What you need to do: Repeat only the lines below that run from the line with "What Blender Python" to the line with "def garden_z(X, Y): return", ends included; skip every picture.

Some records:

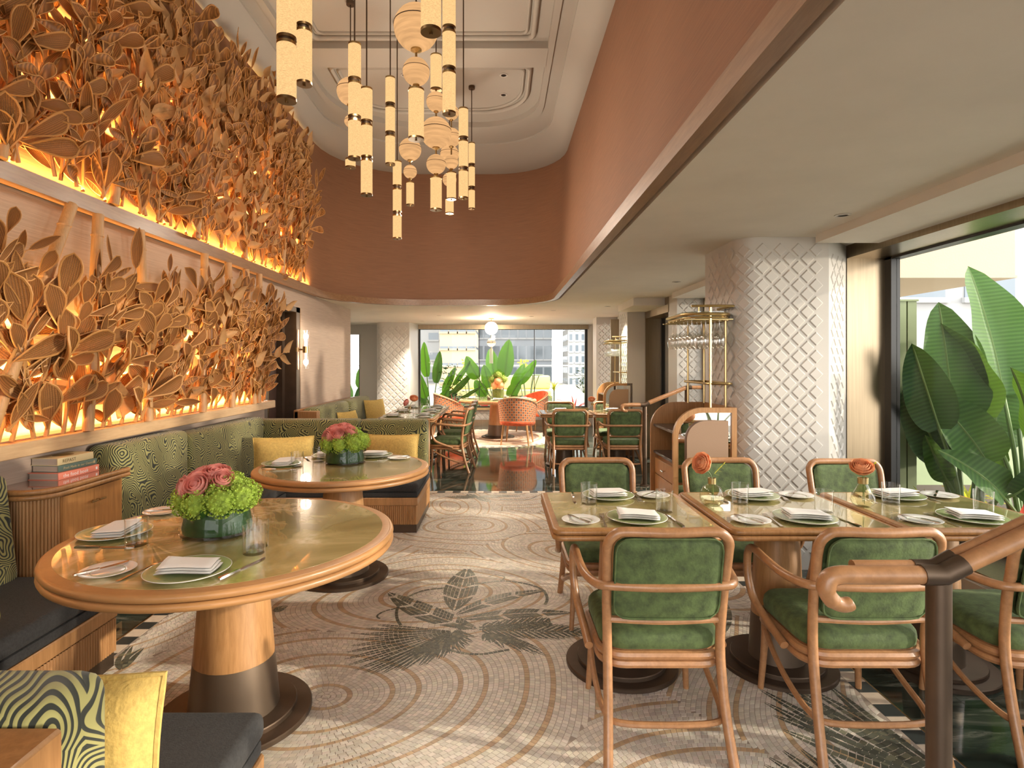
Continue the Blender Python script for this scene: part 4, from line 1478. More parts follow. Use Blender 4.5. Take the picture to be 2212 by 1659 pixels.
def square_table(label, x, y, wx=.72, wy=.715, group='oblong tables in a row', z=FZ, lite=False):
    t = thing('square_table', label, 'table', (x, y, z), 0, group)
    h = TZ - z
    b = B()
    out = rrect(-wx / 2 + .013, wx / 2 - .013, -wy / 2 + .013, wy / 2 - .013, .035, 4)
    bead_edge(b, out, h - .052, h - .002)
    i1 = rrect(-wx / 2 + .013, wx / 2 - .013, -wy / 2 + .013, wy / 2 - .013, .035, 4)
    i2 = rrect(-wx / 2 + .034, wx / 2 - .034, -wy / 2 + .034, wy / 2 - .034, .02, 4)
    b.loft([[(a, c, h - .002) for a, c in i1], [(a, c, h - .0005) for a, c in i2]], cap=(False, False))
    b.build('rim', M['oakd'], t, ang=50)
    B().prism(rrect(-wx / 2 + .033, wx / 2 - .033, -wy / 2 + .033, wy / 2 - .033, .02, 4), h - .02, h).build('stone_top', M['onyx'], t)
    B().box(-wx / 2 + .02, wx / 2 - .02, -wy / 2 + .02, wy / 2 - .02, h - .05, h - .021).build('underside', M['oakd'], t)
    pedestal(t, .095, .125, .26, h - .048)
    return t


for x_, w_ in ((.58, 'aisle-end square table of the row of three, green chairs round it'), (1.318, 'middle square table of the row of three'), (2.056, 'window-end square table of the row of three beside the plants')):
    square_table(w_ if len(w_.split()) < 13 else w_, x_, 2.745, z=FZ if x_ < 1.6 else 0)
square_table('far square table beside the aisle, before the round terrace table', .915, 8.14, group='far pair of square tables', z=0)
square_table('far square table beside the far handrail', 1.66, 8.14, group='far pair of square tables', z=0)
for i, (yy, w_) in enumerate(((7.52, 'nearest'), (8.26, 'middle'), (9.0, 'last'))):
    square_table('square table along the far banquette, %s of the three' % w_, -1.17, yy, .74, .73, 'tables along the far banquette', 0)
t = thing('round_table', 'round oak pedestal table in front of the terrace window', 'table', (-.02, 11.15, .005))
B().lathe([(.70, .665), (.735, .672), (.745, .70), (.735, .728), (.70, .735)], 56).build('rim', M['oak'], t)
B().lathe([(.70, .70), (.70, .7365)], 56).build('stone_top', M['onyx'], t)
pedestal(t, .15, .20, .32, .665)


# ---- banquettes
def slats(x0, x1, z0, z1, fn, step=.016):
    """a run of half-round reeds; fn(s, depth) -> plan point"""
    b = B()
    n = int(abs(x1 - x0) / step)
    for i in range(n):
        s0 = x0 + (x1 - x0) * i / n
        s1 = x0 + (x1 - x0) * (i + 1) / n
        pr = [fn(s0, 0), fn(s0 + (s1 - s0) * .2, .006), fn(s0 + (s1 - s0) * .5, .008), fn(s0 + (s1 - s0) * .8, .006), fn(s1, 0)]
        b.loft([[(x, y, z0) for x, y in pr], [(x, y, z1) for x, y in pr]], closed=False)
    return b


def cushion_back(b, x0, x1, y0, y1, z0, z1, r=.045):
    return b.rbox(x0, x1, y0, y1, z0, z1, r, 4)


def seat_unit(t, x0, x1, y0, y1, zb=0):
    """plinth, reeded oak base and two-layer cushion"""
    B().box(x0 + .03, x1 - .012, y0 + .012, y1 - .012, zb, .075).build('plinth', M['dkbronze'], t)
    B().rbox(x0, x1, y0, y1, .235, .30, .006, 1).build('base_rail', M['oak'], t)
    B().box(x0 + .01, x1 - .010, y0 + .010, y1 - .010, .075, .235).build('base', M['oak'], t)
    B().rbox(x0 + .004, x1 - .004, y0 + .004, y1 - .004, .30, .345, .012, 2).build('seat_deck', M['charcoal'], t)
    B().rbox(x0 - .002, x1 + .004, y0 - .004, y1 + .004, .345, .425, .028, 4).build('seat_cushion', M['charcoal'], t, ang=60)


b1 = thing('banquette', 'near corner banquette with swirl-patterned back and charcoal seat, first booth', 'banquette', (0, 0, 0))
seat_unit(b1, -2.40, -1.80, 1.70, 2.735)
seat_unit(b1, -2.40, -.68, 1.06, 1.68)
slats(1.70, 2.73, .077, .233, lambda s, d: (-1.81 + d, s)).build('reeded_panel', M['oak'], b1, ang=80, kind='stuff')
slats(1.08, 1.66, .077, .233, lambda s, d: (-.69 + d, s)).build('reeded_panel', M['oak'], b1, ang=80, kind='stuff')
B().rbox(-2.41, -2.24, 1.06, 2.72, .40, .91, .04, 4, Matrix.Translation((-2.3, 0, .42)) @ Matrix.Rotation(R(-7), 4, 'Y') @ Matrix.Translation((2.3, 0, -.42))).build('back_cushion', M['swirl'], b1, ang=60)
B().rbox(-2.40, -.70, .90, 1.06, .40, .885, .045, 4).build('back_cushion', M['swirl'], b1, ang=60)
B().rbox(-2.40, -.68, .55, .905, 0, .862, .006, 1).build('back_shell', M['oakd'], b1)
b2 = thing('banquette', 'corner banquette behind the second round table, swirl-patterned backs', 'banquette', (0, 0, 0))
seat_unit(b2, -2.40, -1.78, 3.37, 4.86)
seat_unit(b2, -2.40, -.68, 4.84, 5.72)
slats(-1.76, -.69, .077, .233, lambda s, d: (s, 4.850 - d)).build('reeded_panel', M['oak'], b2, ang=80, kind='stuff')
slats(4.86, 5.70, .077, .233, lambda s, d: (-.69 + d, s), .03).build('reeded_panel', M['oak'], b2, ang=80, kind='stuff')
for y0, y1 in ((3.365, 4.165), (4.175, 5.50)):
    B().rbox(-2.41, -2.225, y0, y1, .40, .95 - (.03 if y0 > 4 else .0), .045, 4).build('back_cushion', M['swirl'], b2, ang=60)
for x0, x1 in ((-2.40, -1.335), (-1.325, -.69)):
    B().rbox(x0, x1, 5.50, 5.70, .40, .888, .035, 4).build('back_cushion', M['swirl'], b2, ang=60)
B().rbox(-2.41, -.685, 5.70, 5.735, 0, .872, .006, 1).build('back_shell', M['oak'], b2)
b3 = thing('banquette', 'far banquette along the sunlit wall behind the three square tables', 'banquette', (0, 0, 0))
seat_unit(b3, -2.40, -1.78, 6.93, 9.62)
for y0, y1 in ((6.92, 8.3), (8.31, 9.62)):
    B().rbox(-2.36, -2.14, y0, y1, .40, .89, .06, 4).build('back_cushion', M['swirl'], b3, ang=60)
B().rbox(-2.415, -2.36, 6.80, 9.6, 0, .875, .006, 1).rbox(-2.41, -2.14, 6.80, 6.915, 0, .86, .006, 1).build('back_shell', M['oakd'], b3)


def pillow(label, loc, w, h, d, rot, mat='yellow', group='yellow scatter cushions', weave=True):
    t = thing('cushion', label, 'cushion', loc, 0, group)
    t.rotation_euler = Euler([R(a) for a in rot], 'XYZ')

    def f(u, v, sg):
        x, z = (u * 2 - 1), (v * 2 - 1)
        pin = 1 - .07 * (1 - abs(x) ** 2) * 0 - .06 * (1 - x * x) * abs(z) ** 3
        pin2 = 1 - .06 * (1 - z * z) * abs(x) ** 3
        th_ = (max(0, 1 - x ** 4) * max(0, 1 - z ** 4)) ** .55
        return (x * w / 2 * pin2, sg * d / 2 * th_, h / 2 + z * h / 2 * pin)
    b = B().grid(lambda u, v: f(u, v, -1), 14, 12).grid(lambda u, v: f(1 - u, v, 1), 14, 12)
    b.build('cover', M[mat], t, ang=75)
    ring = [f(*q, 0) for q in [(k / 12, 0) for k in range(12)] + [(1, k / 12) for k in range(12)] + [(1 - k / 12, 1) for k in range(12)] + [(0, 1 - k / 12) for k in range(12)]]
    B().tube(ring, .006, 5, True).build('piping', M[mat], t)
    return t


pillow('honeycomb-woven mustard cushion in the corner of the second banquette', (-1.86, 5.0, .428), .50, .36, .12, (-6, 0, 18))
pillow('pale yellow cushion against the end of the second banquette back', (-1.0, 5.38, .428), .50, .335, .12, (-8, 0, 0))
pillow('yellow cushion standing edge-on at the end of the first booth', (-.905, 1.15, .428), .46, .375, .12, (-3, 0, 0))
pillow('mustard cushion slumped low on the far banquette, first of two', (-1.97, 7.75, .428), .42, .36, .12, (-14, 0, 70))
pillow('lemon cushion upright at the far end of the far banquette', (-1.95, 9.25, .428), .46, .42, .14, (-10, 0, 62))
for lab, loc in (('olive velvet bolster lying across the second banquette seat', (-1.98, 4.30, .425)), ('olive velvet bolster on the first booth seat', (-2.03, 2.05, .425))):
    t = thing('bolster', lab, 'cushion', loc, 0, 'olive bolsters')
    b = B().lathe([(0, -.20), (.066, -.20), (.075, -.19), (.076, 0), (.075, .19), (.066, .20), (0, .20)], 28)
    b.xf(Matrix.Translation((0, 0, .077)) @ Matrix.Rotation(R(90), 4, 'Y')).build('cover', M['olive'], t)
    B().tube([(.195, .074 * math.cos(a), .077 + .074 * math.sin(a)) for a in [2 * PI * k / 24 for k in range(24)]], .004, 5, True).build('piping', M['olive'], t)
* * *
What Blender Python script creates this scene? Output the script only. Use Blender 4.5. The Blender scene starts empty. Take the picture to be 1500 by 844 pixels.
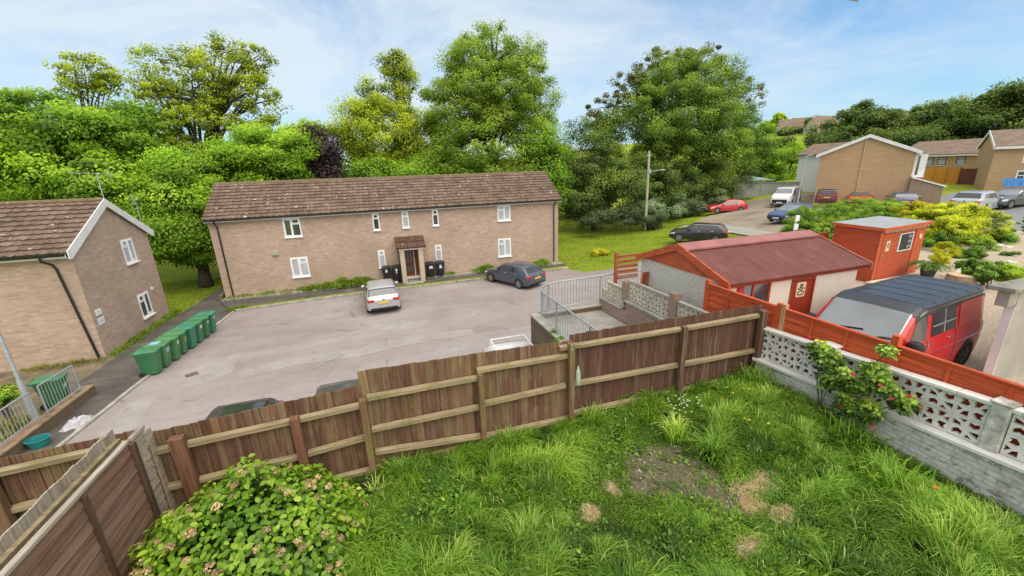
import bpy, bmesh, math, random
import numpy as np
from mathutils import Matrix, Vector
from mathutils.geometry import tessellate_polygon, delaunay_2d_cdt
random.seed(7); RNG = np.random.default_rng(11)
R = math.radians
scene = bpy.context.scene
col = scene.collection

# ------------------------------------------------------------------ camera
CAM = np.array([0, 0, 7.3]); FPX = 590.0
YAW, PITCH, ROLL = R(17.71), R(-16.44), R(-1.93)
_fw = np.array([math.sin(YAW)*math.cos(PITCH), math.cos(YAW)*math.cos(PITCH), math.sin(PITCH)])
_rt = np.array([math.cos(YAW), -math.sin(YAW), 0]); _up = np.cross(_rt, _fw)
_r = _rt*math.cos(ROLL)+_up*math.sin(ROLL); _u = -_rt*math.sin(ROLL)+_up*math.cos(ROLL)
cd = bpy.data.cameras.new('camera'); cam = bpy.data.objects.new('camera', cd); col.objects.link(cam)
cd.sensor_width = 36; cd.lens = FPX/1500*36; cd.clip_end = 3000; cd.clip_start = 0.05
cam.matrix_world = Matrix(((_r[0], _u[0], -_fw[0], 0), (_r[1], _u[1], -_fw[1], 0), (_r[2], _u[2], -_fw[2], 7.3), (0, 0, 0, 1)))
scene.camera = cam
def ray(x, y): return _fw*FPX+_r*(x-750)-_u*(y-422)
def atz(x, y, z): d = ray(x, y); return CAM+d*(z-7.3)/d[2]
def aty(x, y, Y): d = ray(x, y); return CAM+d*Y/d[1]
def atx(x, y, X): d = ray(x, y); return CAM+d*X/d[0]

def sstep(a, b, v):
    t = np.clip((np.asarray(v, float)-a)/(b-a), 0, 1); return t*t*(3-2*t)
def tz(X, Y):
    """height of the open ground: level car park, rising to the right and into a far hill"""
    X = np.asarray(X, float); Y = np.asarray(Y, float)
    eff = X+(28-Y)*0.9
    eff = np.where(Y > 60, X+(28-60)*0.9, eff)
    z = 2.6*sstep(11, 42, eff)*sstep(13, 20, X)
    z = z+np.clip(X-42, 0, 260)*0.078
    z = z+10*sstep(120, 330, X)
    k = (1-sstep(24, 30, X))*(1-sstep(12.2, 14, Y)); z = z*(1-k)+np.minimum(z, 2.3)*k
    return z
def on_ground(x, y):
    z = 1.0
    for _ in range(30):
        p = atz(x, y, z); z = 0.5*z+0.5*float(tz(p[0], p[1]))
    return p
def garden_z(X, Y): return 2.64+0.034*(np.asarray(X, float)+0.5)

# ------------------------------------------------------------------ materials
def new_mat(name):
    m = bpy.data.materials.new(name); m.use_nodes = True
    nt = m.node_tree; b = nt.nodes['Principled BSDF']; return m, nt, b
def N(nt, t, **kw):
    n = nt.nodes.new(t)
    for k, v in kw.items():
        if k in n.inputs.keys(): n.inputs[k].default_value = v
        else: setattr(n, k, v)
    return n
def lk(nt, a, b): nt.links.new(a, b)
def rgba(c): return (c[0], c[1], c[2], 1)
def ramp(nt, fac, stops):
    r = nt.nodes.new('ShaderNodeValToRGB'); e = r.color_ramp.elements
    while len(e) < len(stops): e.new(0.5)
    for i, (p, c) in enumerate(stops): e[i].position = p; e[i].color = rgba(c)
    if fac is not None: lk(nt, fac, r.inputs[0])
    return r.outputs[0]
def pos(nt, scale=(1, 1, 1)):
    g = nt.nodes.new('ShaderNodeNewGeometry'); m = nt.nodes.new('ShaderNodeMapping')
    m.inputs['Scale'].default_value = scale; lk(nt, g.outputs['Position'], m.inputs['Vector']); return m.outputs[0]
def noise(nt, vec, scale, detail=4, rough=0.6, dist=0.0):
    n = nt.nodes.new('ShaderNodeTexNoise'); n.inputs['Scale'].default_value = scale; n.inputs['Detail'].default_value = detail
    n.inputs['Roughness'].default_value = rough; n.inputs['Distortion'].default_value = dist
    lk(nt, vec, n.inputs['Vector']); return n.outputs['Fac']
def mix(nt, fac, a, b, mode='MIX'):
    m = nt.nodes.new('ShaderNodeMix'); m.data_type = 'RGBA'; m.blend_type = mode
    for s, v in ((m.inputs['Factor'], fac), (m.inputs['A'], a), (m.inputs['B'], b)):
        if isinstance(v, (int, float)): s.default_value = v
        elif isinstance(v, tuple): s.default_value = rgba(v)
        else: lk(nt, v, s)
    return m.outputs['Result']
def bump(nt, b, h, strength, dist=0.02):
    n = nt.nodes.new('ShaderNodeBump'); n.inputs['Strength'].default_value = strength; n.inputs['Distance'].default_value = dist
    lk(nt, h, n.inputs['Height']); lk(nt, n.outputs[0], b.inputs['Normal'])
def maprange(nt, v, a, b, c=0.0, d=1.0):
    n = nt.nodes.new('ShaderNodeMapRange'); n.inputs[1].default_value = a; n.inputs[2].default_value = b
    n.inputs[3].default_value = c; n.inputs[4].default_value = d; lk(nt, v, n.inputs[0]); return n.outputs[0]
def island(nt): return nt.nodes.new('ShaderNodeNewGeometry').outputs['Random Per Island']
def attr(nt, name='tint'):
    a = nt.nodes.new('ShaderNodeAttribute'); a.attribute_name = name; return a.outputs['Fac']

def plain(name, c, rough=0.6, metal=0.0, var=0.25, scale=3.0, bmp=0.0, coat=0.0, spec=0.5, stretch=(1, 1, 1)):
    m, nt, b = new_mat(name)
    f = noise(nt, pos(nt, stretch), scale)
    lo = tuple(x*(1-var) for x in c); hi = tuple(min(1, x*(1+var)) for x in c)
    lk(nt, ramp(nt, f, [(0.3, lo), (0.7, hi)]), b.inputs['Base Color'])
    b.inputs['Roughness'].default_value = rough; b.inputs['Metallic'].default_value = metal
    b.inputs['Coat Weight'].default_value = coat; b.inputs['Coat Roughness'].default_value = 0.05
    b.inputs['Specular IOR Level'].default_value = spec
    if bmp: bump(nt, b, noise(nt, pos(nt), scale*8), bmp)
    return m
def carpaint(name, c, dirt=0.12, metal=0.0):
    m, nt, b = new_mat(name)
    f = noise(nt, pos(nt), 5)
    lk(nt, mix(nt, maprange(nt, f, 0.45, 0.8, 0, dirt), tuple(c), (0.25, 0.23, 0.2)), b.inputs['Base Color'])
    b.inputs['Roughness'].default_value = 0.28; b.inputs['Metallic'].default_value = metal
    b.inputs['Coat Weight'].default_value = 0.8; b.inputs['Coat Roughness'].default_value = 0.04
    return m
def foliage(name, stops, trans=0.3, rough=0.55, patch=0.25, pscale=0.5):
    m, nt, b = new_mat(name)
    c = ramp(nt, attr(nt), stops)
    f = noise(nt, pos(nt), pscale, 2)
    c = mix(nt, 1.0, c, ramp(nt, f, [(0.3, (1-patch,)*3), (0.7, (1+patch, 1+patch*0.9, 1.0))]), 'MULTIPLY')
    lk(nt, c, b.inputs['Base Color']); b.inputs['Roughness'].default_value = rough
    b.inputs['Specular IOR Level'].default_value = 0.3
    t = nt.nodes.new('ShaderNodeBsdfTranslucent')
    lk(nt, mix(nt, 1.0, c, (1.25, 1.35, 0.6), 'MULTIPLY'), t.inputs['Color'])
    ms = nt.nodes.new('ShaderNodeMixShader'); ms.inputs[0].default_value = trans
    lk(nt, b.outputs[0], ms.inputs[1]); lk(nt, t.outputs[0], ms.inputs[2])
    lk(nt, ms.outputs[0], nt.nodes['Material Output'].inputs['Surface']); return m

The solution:
What Blender Python script creates this scene? Output the script only. Use Blender 4.5. The Blender scene starts empty. Take the picture to be 1500 by 844 pixels.
import bpy, bmesh, math, random
import numpy as np
from mathutils import Matrix, Vector
from mathutils.geometry import tessellate_polygon, delaunay_2d_cdt
random.seed(7); RNG = np.random.default_rng(11)
R = math.radians
scene = bpy.context.scene
col = scene.collection

# ------------------------------------------------------------------ camera
CAM = np.array([0, 0, 7.3]); FPX = 590.0
YAW, PITCH, ROLL = R(17.71), R(-16.44), R(-1.93)
_fw = np.array([math.sin(YAW)*math.cos(PITCH), math.cos(YAW)*math.cos(PITCH), math.sin(PITCH)])
_rt = np.array([math.cos(YAW), -math.sin(YAW), 0]); _up = np.cross(_rt, _fw)
_r = _rt*math.cos(ROLL)+_up*math.sin(ROLL); _u = -_rt*math.sin(ROLL)+_up*math.cos(ROLL)
cd = bpy.data.cameras.new('camera'); cam = bpy.data.objects.new('camera', cd); col.objects.link(cam)
cd.sensor_width = 36; cd.lens = FPX/1500*36; cd.clip_end = 3000; cd.clip_start = 0.05
cam.matrix_world = Matrix(((_r[0], _u[0], -_fw[0], 0), (_r[1], _u[1], -_fw[1], 0), (_r[2], _u[2], -_fw[2], 7.3), (0, 0, 0, 1)))
scene.camera = cam
def ray(x, y): return _fw*FPX+_r*(x-750)-_u*(y-422)
def atz(x, y, z): d = ray(x, y); return CAM+d*(z-7.3)/d[2]
def aty(x, y, Y): d = ray(x, y); return CAM+d*Y/d[1]
def atx(x, y, X): d = ray(x, y); return CAM+d*X/d[0]

def sstep(a, b, v):
    t = np.clip((np.asarray(v, float)-a)/(b-a), 0, 1); return t*t*(3-2*t)
def tz(X, Y):
    """height of the open ground: level car park, rising to the right and into a far hill"""
    X = np.asarray(X, float); Y = np.asarray(Y, float)
    eff = X+(28-Y)*0.9
    eff = np.where(Y > 60, X+(28-60)*0.9, eff)
    z = 2.6*sstep(11, 42, eff)*sstep(13, 20, X)
    z = z+np.clip(X-42, 0, 260)*0.078
    z = z+10*sstep(120, 330, X)
    k = (1-sstep(24, 30, X))*(1-sstep(12.2, 14, Y)); z = z*(1-k)+np.minimum(z, 2.3)*k
    return z
def on_ground(x, y):
    z = 1.0
    for _ in range(30):
        p = atz(x, y, z); z = 0.5*z+0.5*float(tz(p[0], p[1]))
    return p
def garden_z(X, Y): return 2.64+0.034*(np.asarray(X, float)+0.5)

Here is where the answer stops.